Quedan discusiones pendientes. Y posiblemente, por lo menos durante esta gestión gubernamental en la ciudad de Buenos Aires, no lleguen a tener lugar. No es menor la cuestión de qué papel debe cumplir para la sociedad un teatro que, como el Colón, le sale al Estado 150 millones de pesos anuales (para el año próximo la Dirección del teatro solicitó en la Legislatura 185 millones). Se trata de la inversión en cultura más grande de la Argentina –en este caso realizada por la ciudad autónoma de Buenos Aires– y más allá de la obviedad de que se trata de un teatro de ópera y ballet y de que su objeto no debería traicionar su tradición y su valor simbólico, todo lo demás debería ser planteado desde cero. Si es un "museo" del patrimonio musical de Occidente, como plantean algunos, debería tenerse en cuenta el hecho de que ese museo está en Buenos Aires. E igual que en los museos de artes plásticas que, si son manejados con inteligencia, lo primero que se preguntan es a qué colecciones tienen acceso y luego tratan de ponerlas en valor, en este caso se debería empezar por pensar qué ventajas comparativas –y en qué repertorio– podrían generarse. Un teatro de ópera, por más que esté en Buenos Aires, debe hacer Mozart y Verdi pero, en principio, es improbable que lo que allí se produzca pueda competir con los grandes teatros del mundo. La ópera es hoy carísima, el valor relativo del peso con respecto al euro no ayuda y las distancias y la falta de un corredor operístico en Latinoamérica tampoco. Pero el hecho de tener talleres de producción propios, y a precios internacionales bajos, es un dato a favor. Y si además del repertorio tradicional se hiciera, aunque fuera una vez por año, algún título que en el resto del mundo a nadie se le ocurriera –por decir algo,
El matrero, de Felipe Boero, con puesta en escena de Fuerza Bruta– la ecuación podría mejorar. La gestión de Lombardero al frente del Colón algo había hecho en ese sentido y actualmente ha logrado poner al Argentino de La Plata en un plano competitivo (y muy por encima del Colón en cuanto a interés artístico) que hace unos años nadie habría soñado. El Colón es, hoy, un teatro divorciado de tres estamentos con los que debería estar integrado por definición, y nadie se lo plantea. Es un teatro que no tiene relación con el mundo de la cultura: en una ciudad que convoca multitudes con su festival de cine independiente, con el festival internacional de teatro y hasta con el de jazz, el Colón no interpela en absoluto a ese público (lo hizo en gestiones anteriores, con la
Metrópolis de Lang con música de Matalón interpretada en vivo, con
Variété, con el Festival Kagel o con
La Ciudad Ausente de Gandini y Piglia). Es un teatro que no mantiene relación con las instituciones musicales que el propio Estado de Buenos Aires financia: los compositores e intérpretes argentinos no tienen ningún lugar –o muy escaso– en las programaciones. Es una sala cuya programación operística no ha dado lugar ni a la literatura argentina en sus libretos ni al teatro argentino de las últimas décadas en sus puestas en escena.

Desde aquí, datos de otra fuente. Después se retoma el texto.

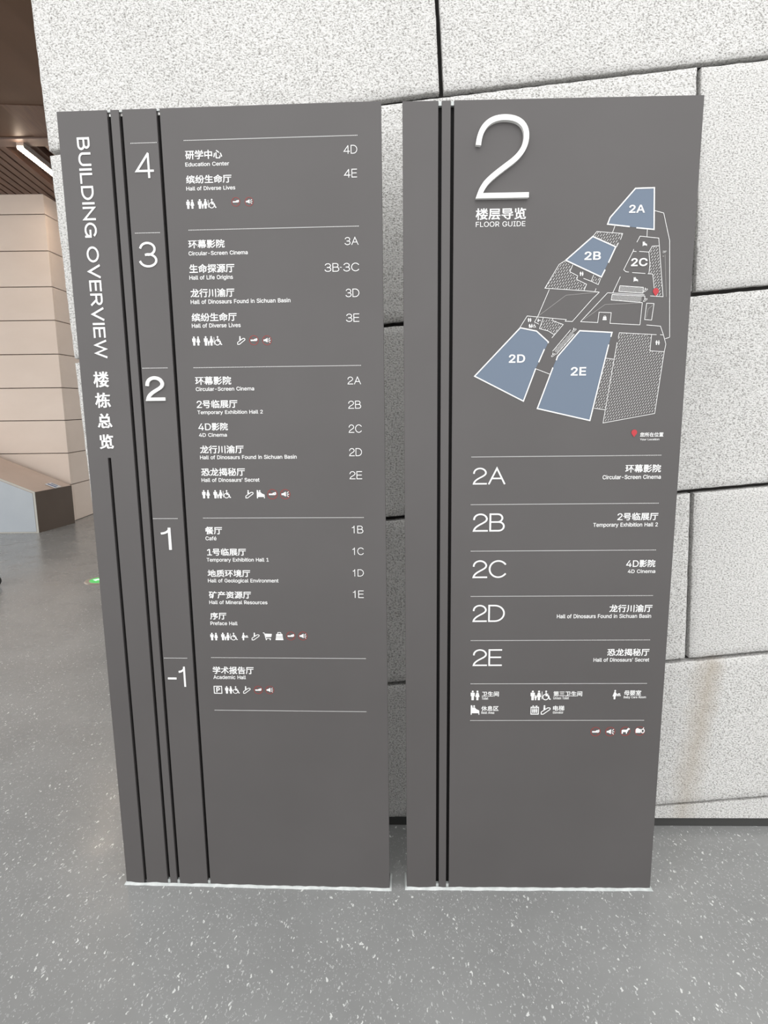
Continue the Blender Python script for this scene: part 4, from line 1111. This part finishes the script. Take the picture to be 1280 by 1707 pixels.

Pero, como decía, estas (y otras más) son discusiones pendientes. Las actuales tienen que ver, lisa y llanamente, con un teatro que no funciona. Donde la conflictividad se ha llevado al extremo, donde se buscó desplazar a 400 empleados, entre ellos a los delegados, y se lo hizo tan mal que no sólo debieron admitirlos de nuevo sino que se los convirtió en héroes. Donde se buscó una ley de autarquía cuyo único objetivo real era sacar el Colón del ámbito del Ministerio de Cultura pero a cambio se consiguió que allí siguiera estando (aunque con un extraño compromiso de Lombardi de no meterse) y que se pergeñara un directorio con participación de los trabajadores y en el que, muy probablemente, el delegado de esa parte, el fotógrafo Máximo Parpagnoli, sea precisamente quien habían buscado sacarse de encima. Donde la conducción gremial está totalmente desmadrada, se decretan paros por tiempo indeterminado en el comienzo de los conflictos (¿qué seguirá después, la decapitación de abonados?), se mezclan cuestiones salariales con otras de programación y hasta filosóficas y los paros y suspensiones de funciones tienen como motivos, textualmente, la exigencia de un aumento del 40 % (merecido pero sumamente complejo de otorgar en el marco de la administración municipal cuyas ventajas, por otra parte, los empleados no querrían abandonar), el cambio de los pisos para el ballet y "que Macri diga qué quiere hacer con el teatro". Y donde la dirección del teatro hace gala de la cintura política de un elefante acromegálico y tiende a recorrer los pasillos munida de bidones de nafta, a la búsqueda de la menor chispa que atizar. En ese marco, y sin que nadie tenga la menor idea de cómo seguir (tampoco los gremialistas, a decir verdad) se suspendió una función de la ópera
Falstaff. Fue la tercera suspensión de funciones: la primera había tenido como víctima a
Katya Kabanová de Janacek y la segunda a la cellista Sol Gabetta, que actuaría con la Filarmónica de Buenos Aires. En el medio hubo otra suspensión, la de lo que quedaba de la temporada de ballet, pero decretada por la Dirección, que acusó a los bailarines de no querer bailar. Ellos, por su parte, retrucaron con la denuncia acerca de la inadecuación de los pisos de salas de ensayo y escenario y la falta de respuesta del teatro a sus reclamos.
En cuanto al
affaire Falstaff, los delegados gremiales de ATE (uno de los gremios con representación en el Colón), que habían firmado diez horas antes un compromiso de "no entorpecer las negociaciones", como no escucharon lo que querían las rompieron unilateralmente. La otra parte los acusó de "piqueteros del escenario" y amenaza con "sanciones ejemplificadoras". La
pax romana a la que había arribado la gestión de Iglesias y Lombardero (ex directores administrativo y artístico respectivamente, actualmente con iguales funciones en el Argentino) fue dinamitada por una administración que paralizó las obras y la actividad artística durante un año, que se imaginó fundando Buenos Aires por tercera vez (haciéndola, decían) y que llevó al Colón a la peor situación de su historia, más allá de la posterior (y demorada) inauguración (y sin entrar en los aspectos oscuros de la misma y en lo que quedó por hacerse o se hizo mal). La política con respecto al Colón ha sido, como en los faroles de las plazas, la pintura de dorado, y como en las calles porteñas, el cambio de mano. Y Falstaff, en su casa, murmura para sí el texto de la fuga final: "Tutto nel mondo è burla. L'uom è natto burlone".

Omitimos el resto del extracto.